GIVEN MATERIAL:
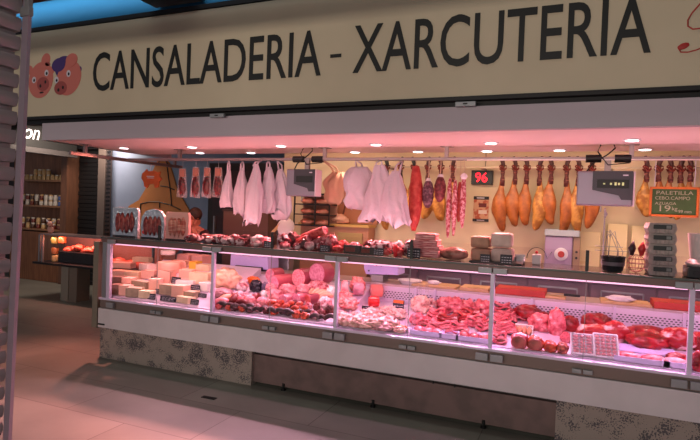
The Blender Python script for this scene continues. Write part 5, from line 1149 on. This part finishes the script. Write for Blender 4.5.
for si, (z, n, cols) in enumerate(((zsh[0], 12, (4, 4, 4)), (zsh[1], 11, (0, 2, 1)), (zsh[2], 10, (2, 0, 4)))):
    for j in range(n):
        x = tx-w_/2+.09+j*(w_-.16)/(n-1)
        rows_ = 2 if si else 1
        if si == 0 and 3 < j < 8: rows_ = 2
        for q in range(rows_):
            c_ = cols[(j+q) % 3]
            if si == 1 and 6 <= j <= 8: c_ = 1
            if si == 1 and j >= 9: c_ = 3 if j == 10 else 5
            if si == 2 and j >= 8: c_ = 0
            jarproto(.10, .042, jm[c_], jm[1 if (j+si) % 2 else 4], f'{("cream", "label-wrapped", "dark")[si]} jar, {ORD[j]} from the left, {("bottom", "upper")[q]} layer on the {("top", "middle", "lowest")[si]} shelf', x, YN+.02, z+.018+q*.107, f'jars on the {("top", "middle", "lowest")[si]} neighbour shelf')
a, c = nx(75), nx(104)
t = thing('dark_roller_shutter', 'closed dark roller shutter between wooden shelving and metal post', 'shutter', ((a+c)/2, YN, 0)); b = B()
for i in range(34): box(b, (0, .1+(.012 if i % 2 else 0), .04+i*.078), (c-a+.04, .03, .074), bev=.008)
obj('curtain', b, mat('shutter_dark', (.085, .075, .08), .5, .3), t); obj('head_box', box(B(), (0, .1, 2.72), (c-a+.04, .3, .26)), darkm, t)
a, c = nx(105), nx(112)
t = thing('metal_column', 'brown-grey metal column at the left end of the blue wall', 'column', ((a+c)/2, YN-.1, 0)); obj('shaft', box(B(), (0, 0, 1.45), (c-a, .16, 2.9), bev=.006), mat('column_metal', (.40, .35, .33), .5, .4), t)
b = B()
for i in range(28): box(b, ((c-a)/2+.03, -.03, .5+i*.075), (.05, .05, .035))
obj('louvre', b, darkm, t)
# black fascia beam running back along the side aisle, with white script
t = thing('neighbour_fascia', 'black fascia beam of the neighbouring stall with white script lettering', 'sign', (-8.7, 6.6, 2.5))
obj('beam', box(B(), (0, -.42, .45), (.12, 2.2, .9)), mat('matte_black', (.03, .03, .03), .8), t)
obj('beam_underside_strip', box(B(), (.02, -.42, -.05), (.14, 2.2, .09)), mat('grey_header', (.4, .4, .4)), t)
YO = 8.64*7/-at(23, 138, 7).x; ZO = at(23, 138, YO).z; YO2 = 8.64*7/-at(38, 138, 7).x
b = textmesh('on', 0, YO2-YO, 0, .17, .006, .04)
o = obj('script_lettering', b, cardw, t, loc=(.064, YO-6.6, ZO-2.5)); o.rotation_euler = (0, 0, PI/2)
q_ = None
b = textmesh('carn i pernil', 0, .55, 0, .07, .006, .02)
o = obj('script_lettering', b, cardw, t, loc=(.064, 1.05, .05)); o.rotation_euler = (0, 0, PI/2)
# reddish awning box seen above the duct at the far left
p = at(43, 1, 6.5); tag(obj('awning_box', box(B(), (0, 0, 0), (1.2, .4, .5), bev=.01), mat('awning_red', (.45, .18, .13), .6), None, False, (p.x-.2, 6.5, p.z+.2)), 'dull red box above the duct in the top left corner', 'box')
# small vent grating in the floor
p = atz(209, 398, 0); t = thing('floor_drain', 'small dark rectangular drain cover in the floor', 'drain', (p.x, p.y, 0.001), .05); obj('cover', box(B(), (0, 0, .002), (.13, .045, .004)), darkm, t); obj('slots', box(box(B(), (0, .008, .0045), (.11, .005, .002)), (0, -.008, .0045), (.11, .005, .002)), black, t)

YOUR TASK: Output the data above without changes, apart from leaving out the pictures.

EXERCISE ANSWER:
The Blender Python script for this scene continues. Write part 5, from line 1149 on. This part finishes the script. Write for Blender 4.5.
for si, (z, n, cols) in enumerate(((zsh[0], 12, (4, 4, 4)), (zsh[1], 11, (0, 2, 1)), (zsh[2], 10, (2, 0, 4)))):
    for j in range(n):
        x = tx-w_/2+.09+j*(w_-.16)/(n-1)
        rows_ = 2 if si else 1
        if si == 0 and 3 < j < 8: rows_ = 2
        for q in range(rows_):
            c_ = cols[(j+q) % 3]
            if si == 1 and 6 <= j <= 8: c_ = 1
            if si == 1 and j >= 9: c_ = 3 if j == 10 else 5
            if si == 2 and j >= 8: c_ = 0
            jarproto(.10, .042, jm[c_], jm[1 if (j+si) % 2 else 4], f'{("cream", "label-wrapped", "dark")[si]} jar, {ORD[j]} from the left, {("bottom", "upper")[q]} layer on the {("top", "middle", "lowest")[si]} shelf', x, YN+.02, z+.018+q*.107, f'jars on the {("top", "middle", "lowest")[si]} neighbour shelf')
a, c = nx(75), nx(104)
t = thing('dark_roller_shutter', 'closed dark roller shutter between wooden shelving and metal post', 'shutter', ((a+c)/2, YN, 0)); b = B()
for i in range(34): box(b, (0, .1+(.012 if i % 2 else 0), .04+i*.078), (c-a+.04, .03, .074), bev=.008)
obj('curtain', b, mat('shutter_dark', (.085, .075, .08), .5, .3), t); obj('head_box', box(B(), (0, .1, 2.72), (c-a+.04, .3, .26)), darkm, t)
a, c = nx(105), nx(112)
t = thing('metal_column', 'brown-grey metal column at the left end of the blue wall', 'column', ((a+c)/2, YN-.1, 0)); obj('shaft', box(B(), (0, 0, 1.45), (c-a, .16, 2.9), bev=.006), mat('column_metal', (.40, .35, .33), .5, .4), t)
b = B()
for i in range(28): box(b, ((c-a)/2+.03, -.03, .5+i*.075), (.05, .05, .035))
obj('louvre', b, darkm, t)
# black fascia beam running back along the side aisle, with white script
t = thing('neighbour_fascia', 'black fascia beam of the neighbouring stall with white script lettering', 'sign', (-8.7, 6.6, 2.5))
obj('beam', box(B(), (0, -.42, .45), (.12, 2.2, .9)), mat('matte_black', (.03, .03, .03), .8), t)
obj('beam_underside_strip', box(B(), (.02, -.42, -.05), (.14, 2.2, .09)), mat('grey_header', (.4, .4, .4)), t)
YO = 8.64*7/-at(23, 138, 7).x; ZO = at(23, 138, YO).z; YO2 = 8.64*7/-at(38, 138, 7).x
b = textmesh('on', 0, YO2-YO, 0, .17, .006, .04)
o = obj('script_lettering', b, cardw, t, loc=(.064, YO-6.6, ZO-2.5)); o.rotation_euler = (0, 0, PI/2)
q_ = None
b = textmesh('carn i pernil', 0, .55, 0, .07, .006, .02)
o = obj('script_lettering', b, cardw, t, loc=(.064, 1.05, .05)); o.rotation_euler = (0, 0, PI/2)
# reddish awning box seen above the duct at the far left
p = at(43, 1, 6.5); tag(obj('awning_box', box(B(), (0, 0, 0), (1.2, .4, .5), bev=.01), mat('awning_red', (.45, .18, .13), .6), None, False, (p.x-.2, 6.5, p.z+.2)), 'dull red box above the duct in the top left corner', 'box')
# small vent grating in the floor
p = atz(209, 398, 0); t = thing('floor_drain', 'small dark rectangular drain cover in the floor', 'drain', (p.x, p.y, 0.001), .05); obj('cover', box(B(), (0, 0, .002), (.13, .045, .004)), darkm, t); obj('slots', box(box(B(), (0, .008, .0045), (.11, .005, .002)), (0, -.008, .0045), (.11, .005, .002)), black, t)